Prices are from €2.50 to €5.95. Chips fill most customers’ plates, a kind of edible common denominator, though I wuss out and buy soup and a salad box. I walk through occupied tables, getting that old familiar Mean Girls feeling, the urge to grab my tray and hide in the bathrooms, before finding somewhere to sit.

And it’s perfectly fine. Cheap, unatmospheric, the kind of place you run into, shovel cheap, acceptable food into your mouth then run out of again to return to lectures. The Buttery has none of the romance or history my parents’ generation attaches to it, owing, apparently, to a time when it served beer and was an actual social hub the way the Pav is today.

Eat-UCD

Next I hop on a bus to UCD. The driver swerves like a madman: I’m the only one left by the final stop, and I resist the urge to congratulate him on his sharp corners. I arrive in time for what must be a post-lecture rush to the bar, or to anywhere other than the cafeteria, because now it’s completely empty.

There are thirteen different cafés at UCD, one in every major block, but the main restaurant is in the Gerard Manley Hopkins Building. I know this because it says ‘Main Restaurant’ on the wall at the entrance. It’s called ‘Randal’s Rest’, and despite attempts to find out more both online and off, I continue to have no idea who Randal is.

‘Randal’s Rest’ has the air of a place on a highway where truckers eat. Cold, utilitarian, with glass walls and vast rows of tables made all the more vast because today they are empty. I wonder if this place ever fills up. It could easily double as an exam hall.

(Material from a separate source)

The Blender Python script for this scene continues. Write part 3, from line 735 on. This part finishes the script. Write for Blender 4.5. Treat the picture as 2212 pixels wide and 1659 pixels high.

Why must every college cafeteria be so dystopian? Is there some food hall interiors expert who specialises in this brand of mind-numbing decor? Is it, as the rumour goes about UCD itself, designed to be riot-proof?

The food is uninspiring. As with Trinity, it’s stodgy but inoffensive. Burgers with gravy. Vegetables with gravy. Gloopy custard and jelly in plastic pots. Comforting food designed for hangovers. I choose beef curry and vegetables instead of rice, and along with a free coffee it costs €7.50. I wonder if the students grudge the prices.

I take a place among the hundreds of empty benches, and eat a dish which is almost definitely 75% sodium, and 25% meat. Rain and wind maul the windows and I look down into my soupy plate. I pity Randal, if this place was meant as a memorial.

UCD-Starbucks

Later I ask friends on Facebook for their stories about college food. I’ve included a few below to round out my own experiences– chips and kleptomania feature as recurring themes:

TCD

“The Buttery’s sausages, beans and chips for about €2 sustained my formative years.”

“A confession: I used to buy fruit from the TCD student union shop for no other reason than to stare at the straight boy who worked there. I often bought bananas and made jokes. *I’m sorry*.”

“Curry chips curry chips and more curry chips!”

“A big roll, any filling, and a bowl of soup for a fiver?! Win! That was a proper treat for me on a cold winter afternoon, and it was filling enough to be my main meal of the day. I’m vegan too and never had a problem with choice. And. And. And!! Free water! FTW!”

“The TCD arts block cafe caught my girlfriend “stealing” a plastic fork, apprehended her and made her pay 15 cents for it..”

buttery-food

UCD

“I’ve many recollections of study cravings in the library, needing an hour or two to doss off we’d head down to the student bar for a plate of undercooked chips served up by the grumpy chef. Even with the imminent stomach pains afterward we had mostly forgotten about it as we went back the next day, and another serving quickly reminded us. Students eh?”

“All the D4s hung out in the ‘orts’ cafe, I think I nicked a couple of chocolate bars from there to ‘make up’ for their pitiful & overpriced vegetarian options.”

“Had some of the best bananas/apples/pears of my life from UCD student shop. Dunno who their connect is but they’ve got primo shit at knockdown prices.”

“The arts cafe staff in UCD caught me nicking a goats cheese salad and staged a disappointed intervention with me where they told me I should’ve just told them I didn’t have money and they’d have fed me… Class acts…”

“I got the impression that the UCD food was worse yet more expensive, possibly because UCD students are stranded miles from anywhere and the caterers have a monopoly. Was something like 5 or 6 euro for greasy sausages and chips with a side of congealed beans… Every time I ate in that canteen I came out feeling ripped off and depressed, and this was not aided by the women at the tills, who are cranky and humourless and frown at you. The architectural brutalism of UCD also highlights the industrialised quality of the dining experience… The only good bit about UCD catering is that it is very easy to steal coffee from their shop at lunch time because the place is so hideously overcrowded, and the weary crusts of the overpriced and plastic-wrapped sandwiches sold by the shop can be used to entice UCD’s permanent mob of seagulls into entertaining and aggressive posturing.”